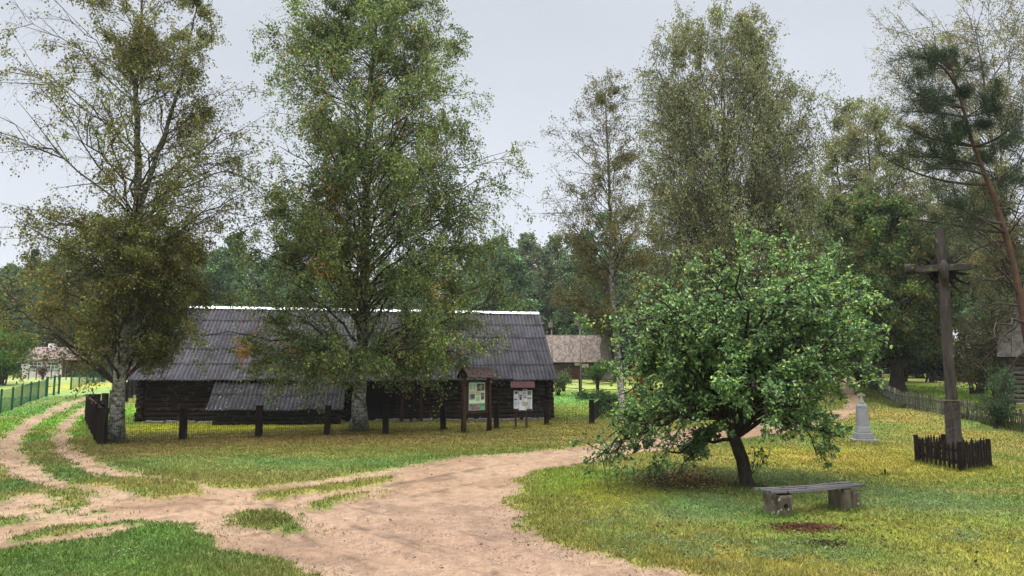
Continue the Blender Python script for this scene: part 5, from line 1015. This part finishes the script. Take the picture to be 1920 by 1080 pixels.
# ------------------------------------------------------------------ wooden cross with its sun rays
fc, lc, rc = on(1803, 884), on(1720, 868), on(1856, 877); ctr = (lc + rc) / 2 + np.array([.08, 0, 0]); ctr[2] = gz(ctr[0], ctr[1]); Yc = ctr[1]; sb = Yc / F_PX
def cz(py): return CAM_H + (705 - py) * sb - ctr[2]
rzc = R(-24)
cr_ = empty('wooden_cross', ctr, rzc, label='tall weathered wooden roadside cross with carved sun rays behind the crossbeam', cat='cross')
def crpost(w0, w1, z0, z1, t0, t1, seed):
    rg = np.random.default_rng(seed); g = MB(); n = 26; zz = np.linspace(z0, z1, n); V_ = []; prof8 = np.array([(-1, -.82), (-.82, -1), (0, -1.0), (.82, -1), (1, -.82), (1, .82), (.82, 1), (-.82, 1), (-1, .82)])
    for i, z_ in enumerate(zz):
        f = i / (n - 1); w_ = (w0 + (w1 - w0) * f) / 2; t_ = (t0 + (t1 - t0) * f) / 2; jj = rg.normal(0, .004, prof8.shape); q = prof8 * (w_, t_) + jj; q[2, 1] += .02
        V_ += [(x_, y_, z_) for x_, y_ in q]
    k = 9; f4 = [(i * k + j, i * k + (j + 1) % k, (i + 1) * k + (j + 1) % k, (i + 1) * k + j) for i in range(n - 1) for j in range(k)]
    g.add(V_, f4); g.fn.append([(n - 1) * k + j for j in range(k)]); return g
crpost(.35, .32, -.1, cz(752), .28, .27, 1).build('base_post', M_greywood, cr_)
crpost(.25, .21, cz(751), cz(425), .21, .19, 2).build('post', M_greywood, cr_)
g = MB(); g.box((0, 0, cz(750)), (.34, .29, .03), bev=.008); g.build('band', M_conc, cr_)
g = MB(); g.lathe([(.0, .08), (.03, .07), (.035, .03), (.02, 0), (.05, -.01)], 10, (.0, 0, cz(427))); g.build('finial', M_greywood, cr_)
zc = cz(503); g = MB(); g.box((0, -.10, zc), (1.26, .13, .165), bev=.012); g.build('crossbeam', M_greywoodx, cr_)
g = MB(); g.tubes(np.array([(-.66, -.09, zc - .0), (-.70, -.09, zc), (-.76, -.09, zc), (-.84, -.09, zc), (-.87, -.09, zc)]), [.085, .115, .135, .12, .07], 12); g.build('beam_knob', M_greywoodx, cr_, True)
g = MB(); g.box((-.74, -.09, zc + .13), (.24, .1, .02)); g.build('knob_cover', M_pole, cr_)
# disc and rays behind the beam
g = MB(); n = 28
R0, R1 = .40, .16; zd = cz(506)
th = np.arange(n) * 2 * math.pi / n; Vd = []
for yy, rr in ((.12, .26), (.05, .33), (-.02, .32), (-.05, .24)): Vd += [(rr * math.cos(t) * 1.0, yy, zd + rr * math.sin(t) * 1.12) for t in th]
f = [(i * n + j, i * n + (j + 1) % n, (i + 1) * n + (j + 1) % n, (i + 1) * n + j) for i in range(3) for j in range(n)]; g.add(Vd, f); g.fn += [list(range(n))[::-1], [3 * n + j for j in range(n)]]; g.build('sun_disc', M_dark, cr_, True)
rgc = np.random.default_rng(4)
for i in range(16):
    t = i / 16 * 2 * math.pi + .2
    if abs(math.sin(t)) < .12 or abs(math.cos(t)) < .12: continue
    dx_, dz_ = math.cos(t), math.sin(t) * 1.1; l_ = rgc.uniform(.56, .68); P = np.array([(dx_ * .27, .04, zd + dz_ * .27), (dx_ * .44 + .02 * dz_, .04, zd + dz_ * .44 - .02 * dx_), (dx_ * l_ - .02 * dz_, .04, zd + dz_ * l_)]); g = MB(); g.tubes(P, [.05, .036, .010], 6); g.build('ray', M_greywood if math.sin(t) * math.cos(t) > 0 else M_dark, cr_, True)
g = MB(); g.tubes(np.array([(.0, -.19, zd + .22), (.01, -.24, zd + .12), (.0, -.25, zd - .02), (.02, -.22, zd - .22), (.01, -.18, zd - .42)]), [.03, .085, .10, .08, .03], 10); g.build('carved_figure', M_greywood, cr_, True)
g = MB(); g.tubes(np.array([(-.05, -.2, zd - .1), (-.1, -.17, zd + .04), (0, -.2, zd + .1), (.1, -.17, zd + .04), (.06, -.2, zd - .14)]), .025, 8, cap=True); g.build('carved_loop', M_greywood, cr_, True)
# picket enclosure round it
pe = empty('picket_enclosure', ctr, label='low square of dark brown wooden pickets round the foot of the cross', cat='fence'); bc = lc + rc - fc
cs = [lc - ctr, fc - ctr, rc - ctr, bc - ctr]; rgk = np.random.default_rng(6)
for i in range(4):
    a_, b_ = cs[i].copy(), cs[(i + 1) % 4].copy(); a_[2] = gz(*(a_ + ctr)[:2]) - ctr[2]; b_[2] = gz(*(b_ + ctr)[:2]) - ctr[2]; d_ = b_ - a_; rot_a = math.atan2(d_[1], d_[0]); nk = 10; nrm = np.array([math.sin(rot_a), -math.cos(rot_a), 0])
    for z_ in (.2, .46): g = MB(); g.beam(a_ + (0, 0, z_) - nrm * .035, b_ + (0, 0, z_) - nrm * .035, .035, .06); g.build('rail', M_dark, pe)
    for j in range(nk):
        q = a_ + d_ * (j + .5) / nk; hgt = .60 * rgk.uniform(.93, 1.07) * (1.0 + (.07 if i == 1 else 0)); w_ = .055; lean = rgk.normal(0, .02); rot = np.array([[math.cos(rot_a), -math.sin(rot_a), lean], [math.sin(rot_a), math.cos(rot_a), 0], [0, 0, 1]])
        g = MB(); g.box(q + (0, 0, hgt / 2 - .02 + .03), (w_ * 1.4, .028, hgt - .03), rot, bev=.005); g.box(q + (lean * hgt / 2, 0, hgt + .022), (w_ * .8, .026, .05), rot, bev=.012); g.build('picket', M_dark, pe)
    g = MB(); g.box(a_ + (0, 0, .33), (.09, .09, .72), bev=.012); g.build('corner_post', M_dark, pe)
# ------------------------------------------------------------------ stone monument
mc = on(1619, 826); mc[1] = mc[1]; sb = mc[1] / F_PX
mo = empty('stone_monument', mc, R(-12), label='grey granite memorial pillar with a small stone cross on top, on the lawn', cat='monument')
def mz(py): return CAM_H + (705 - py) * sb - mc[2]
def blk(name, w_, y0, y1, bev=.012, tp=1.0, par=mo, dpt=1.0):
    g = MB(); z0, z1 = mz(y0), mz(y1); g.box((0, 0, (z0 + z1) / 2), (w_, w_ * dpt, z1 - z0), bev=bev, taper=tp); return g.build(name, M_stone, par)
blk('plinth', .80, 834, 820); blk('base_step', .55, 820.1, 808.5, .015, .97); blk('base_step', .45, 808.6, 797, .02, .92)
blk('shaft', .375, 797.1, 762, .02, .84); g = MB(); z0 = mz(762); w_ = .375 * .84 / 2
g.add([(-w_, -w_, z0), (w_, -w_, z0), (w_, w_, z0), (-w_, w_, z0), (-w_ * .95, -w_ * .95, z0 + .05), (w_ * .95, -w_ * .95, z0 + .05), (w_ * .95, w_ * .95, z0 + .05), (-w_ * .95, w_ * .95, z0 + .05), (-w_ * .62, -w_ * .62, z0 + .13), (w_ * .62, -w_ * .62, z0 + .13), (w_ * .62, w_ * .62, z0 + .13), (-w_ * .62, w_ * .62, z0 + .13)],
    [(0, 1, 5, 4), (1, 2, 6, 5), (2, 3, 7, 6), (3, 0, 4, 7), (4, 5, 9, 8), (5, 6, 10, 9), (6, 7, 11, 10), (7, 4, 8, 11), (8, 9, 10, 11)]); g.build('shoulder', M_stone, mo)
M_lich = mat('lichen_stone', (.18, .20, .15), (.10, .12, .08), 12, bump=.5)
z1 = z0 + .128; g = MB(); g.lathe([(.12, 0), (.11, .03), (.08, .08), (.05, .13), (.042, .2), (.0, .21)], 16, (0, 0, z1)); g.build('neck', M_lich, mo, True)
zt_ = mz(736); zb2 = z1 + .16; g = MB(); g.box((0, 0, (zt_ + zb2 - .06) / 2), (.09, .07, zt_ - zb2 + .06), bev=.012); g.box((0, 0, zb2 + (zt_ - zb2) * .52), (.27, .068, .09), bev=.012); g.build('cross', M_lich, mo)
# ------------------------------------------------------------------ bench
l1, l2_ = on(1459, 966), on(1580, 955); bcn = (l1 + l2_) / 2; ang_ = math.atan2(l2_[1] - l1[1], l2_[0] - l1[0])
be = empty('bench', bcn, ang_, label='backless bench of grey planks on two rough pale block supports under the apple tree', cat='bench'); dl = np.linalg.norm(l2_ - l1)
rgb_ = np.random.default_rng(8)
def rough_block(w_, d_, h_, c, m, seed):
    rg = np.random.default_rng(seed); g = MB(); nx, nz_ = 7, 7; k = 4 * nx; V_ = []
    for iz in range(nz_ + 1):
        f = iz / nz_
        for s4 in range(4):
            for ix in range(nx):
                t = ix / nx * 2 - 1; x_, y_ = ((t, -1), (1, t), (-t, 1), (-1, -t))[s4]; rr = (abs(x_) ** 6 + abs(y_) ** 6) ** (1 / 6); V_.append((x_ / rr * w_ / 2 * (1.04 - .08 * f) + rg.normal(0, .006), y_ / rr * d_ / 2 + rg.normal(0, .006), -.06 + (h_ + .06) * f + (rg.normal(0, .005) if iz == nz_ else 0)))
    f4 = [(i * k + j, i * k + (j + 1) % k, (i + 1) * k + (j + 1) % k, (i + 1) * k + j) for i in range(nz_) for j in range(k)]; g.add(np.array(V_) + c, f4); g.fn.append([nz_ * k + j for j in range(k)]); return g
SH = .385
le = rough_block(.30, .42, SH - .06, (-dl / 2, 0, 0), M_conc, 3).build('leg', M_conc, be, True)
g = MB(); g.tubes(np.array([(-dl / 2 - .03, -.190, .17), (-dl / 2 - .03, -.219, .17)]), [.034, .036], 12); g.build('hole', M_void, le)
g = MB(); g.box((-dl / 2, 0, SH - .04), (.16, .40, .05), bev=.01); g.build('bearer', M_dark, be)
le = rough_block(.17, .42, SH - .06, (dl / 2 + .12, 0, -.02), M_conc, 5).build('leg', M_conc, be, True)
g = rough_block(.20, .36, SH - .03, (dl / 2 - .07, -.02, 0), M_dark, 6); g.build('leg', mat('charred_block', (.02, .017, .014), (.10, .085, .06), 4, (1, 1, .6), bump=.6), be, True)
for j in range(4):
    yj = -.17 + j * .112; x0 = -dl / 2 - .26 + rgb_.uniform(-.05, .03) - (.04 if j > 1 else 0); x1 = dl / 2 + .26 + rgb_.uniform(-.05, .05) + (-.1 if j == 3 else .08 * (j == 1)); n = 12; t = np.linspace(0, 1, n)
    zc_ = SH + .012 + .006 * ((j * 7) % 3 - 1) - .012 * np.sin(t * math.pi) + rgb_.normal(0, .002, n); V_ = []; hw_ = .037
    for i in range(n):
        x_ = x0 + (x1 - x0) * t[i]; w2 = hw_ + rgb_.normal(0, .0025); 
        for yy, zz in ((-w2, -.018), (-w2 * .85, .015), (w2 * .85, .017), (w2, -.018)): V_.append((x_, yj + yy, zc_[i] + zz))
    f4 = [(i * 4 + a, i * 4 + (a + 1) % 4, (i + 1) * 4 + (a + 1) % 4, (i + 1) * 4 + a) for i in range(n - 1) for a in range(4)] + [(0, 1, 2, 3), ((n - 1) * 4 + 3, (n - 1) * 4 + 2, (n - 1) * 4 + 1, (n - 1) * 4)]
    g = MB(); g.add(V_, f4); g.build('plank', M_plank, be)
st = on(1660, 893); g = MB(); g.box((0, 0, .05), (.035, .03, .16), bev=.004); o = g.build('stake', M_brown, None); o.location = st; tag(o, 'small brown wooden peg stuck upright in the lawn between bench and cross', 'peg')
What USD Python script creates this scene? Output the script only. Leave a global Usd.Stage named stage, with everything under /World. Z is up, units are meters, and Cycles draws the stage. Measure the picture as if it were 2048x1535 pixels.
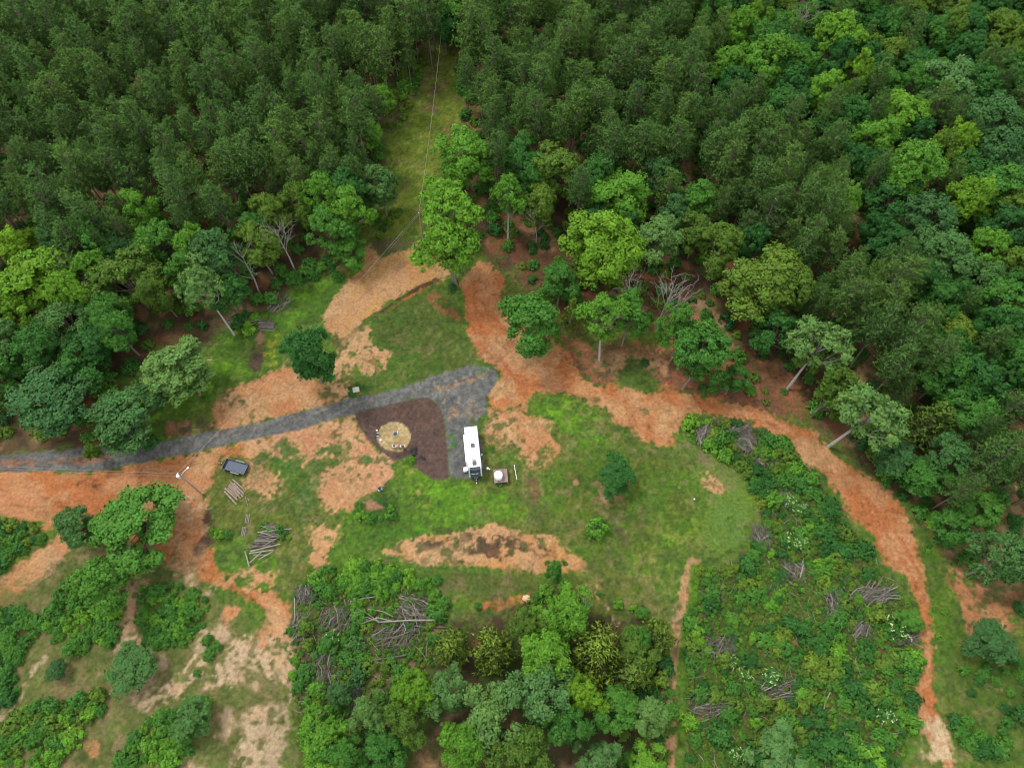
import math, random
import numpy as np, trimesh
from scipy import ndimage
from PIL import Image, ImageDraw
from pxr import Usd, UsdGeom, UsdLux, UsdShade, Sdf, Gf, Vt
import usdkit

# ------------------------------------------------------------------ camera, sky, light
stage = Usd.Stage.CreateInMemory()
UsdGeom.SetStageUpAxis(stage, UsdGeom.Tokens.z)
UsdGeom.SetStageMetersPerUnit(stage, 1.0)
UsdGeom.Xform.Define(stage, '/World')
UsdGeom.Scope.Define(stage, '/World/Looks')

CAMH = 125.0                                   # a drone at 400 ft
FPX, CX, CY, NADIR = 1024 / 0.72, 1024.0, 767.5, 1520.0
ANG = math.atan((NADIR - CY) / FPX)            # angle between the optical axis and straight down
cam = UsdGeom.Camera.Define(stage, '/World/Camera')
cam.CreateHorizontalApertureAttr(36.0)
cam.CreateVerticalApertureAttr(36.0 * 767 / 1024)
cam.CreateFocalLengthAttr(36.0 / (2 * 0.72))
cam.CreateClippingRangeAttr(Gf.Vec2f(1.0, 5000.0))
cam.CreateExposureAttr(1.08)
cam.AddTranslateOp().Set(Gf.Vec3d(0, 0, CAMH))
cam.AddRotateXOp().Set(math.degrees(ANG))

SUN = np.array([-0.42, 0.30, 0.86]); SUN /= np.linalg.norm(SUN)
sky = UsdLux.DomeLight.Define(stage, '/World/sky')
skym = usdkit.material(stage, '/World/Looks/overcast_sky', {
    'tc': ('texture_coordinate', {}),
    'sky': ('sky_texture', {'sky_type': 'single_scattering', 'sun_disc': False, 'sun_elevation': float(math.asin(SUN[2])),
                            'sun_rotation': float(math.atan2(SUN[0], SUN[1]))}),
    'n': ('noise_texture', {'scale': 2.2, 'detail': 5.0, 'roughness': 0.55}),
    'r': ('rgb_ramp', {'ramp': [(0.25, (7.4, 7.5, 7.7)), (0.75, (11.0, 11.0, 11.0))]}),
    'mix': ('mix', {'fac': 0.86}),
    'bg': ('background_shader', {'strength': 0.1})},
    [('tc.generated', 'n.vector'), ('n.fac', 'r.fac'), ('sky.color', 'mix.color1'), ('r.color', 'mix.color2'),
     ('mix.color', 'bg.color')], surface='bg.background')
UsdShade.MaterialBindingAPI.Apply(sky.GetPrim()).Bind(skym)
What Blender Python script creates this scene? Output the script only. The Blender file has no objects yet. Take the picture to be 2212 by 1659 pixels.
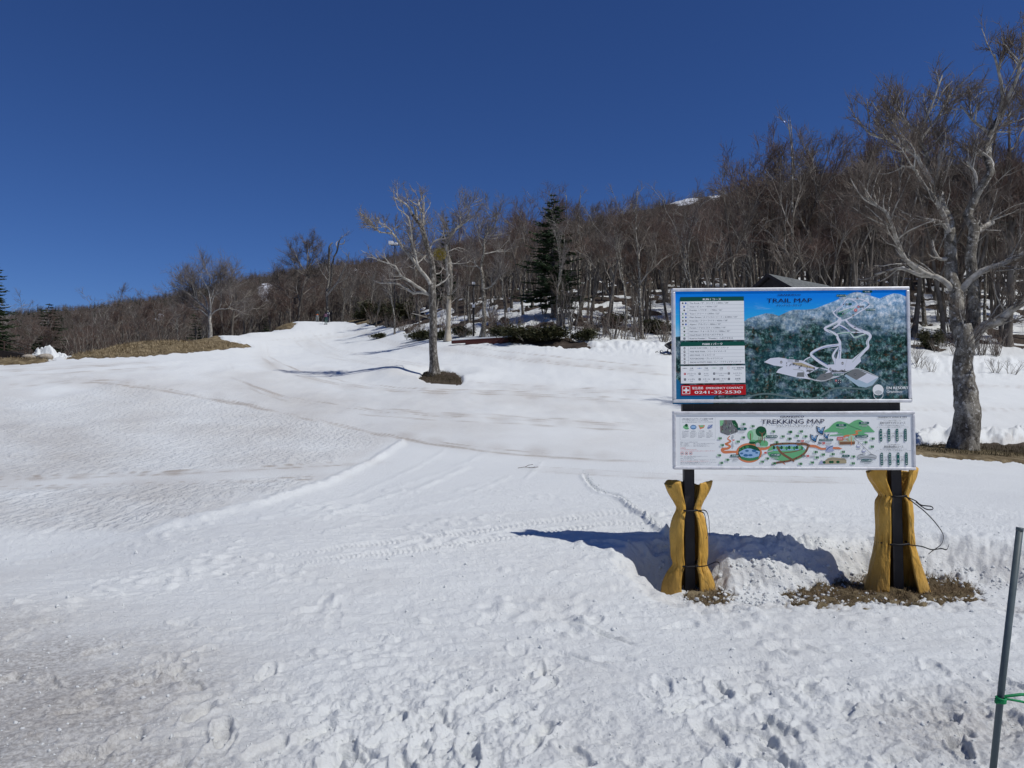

#####

Find the word "from" in the data and copy out each line where it turns up.

Reply:
Continue the Blender Python script for this scene: part 5, from line 1015. This part finishes the script. Take the picture to be 1920 by 1080 pixels.
from scipy import ndimage
from PIL import Image, ImageDraw
from pxr import Usd, UsdGeom, UsdLux, UsdShade, Sdf, Gf, Vt